The Mudcat Café TM
Thread #117876   Message #2545706
Posted By: Ebbie
21-Jan-09 - 11:15 PM
Thread Name: BS: Bush Has Left the White House...
Subject: RE: BS: Bush Has Left the White House...
Once before, pdq asserts the crime connections of "Big Tommy" D'Alesandro Jr. Just as before I have not found such an allegation nor has pdq given such links.

I did find this - and let me say that if all the gender specific identifiers were changed to the male form my guess is that most of the men here would be admiring.

"If there's one thing "Little Nancy" D'Alesandro learned early, it was the importance of math. Born March 26, 1940, she was the youngest child of Thomas "Big Tommy" D'Alesandro Jr., an insurance salesman turned politician who was teaching his tots how to count votes while their peers were still immersed in the exploits of Dick and Jane. A lifelong denizen of Baltimore's Little Italy, Big Tommy was elected to Maryland's House of Delegates at 21, followed by five terms in Congress and three as mayor of Baltimore.

"During Nancy's youth, the D'Alesandro household revolved around her father's political life. "He set the tune, and we danced to it," says Thomas D'Alesandro III, Nancy's eldest brother, who also served as Baltimore's mayor. That tune was combative, pragmatic, and personal. The D'Alesandro home operated like a field office, with the children serving as auxiliary staff. Constituents streamed through the door starting at 10 a.m., and whoever was manning the front desk--a post at which every child served several hours a week starting at age 13--handled requests ranging from finding a family public housing to bailing someone's husband out of jail. It was quite the education, says D'Alesandro, Pelosi's brother. "We dealt with human nature in the raw."

"A staunch Catholic and New Deal populist, Big Tommy conferred on his offspring a sense of society's obligation to the poor and powerless, enduring themes in his daughter's politics. But he also schooled them in the nuts and bolts, the transactional nature of the game. His career characterized by hard- fought races and endless vote-scrounging, Big Tommy was forever juggling the demands of the Poles, Germans, Irish, Czechs, Jews, and Italians in his district. Constituent service became his calling card, and Nancy and her brothers helped maintain a "favor file" on everyone for whom their father had ever found a job or served a hot meal. (Nancy's mom kept pots of stew and pasta sauce simmering at all hours to feed petitioners.) The operation also kept scrupulous count of how many votes it had-- and needed--from each precinct, block, ethnic group, union, to win an election. "Make sure you have the votes" was drilled into the D'Alesandro children's heads.

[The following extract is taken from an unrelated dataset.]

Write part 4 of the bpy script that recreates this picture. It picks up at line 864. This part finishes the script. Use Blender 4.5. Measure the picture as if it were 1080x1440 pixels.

"Nancy absorbed subtler lessons as well, including how a smart woman could amass power. At the core of Big Tommy's operation was Nancy's formidable mother, Anunciata, one of those women who, born to a different age, would have ruled outright. Smart and ambitious, Anunciata became Baltimore's first female auctioneer in the 1920s. But, when the company wanted to move her to New York, her parents refused. "She was from a very cloistered Italian family who thought working downtown was a sin," recalls D'Alesandro.

"So, instead, the fetching Anunciata married a promising young go-getter from right across Albemarle Street, bore him six sons and one daughter, and threw herself into making her husband a success. She and her "moccasin network" of ladies knew everyone in town and what was happening on every block. She figured out the city's bureaucracies and whom to call to get a problem fixed. On Election Day, she patrolled the polling stations. Fiercely tribal, Anunciata served as her husband's chief enforcer and had a long memory for transgressions. "No one could say a word against him," says D'Alesandro. (Family legend holds that Anunciata once slugged a mouthy poll worker.) "With my mother," D'Alesandro told The Baltimore Sun in 2006, "there was no forgiving."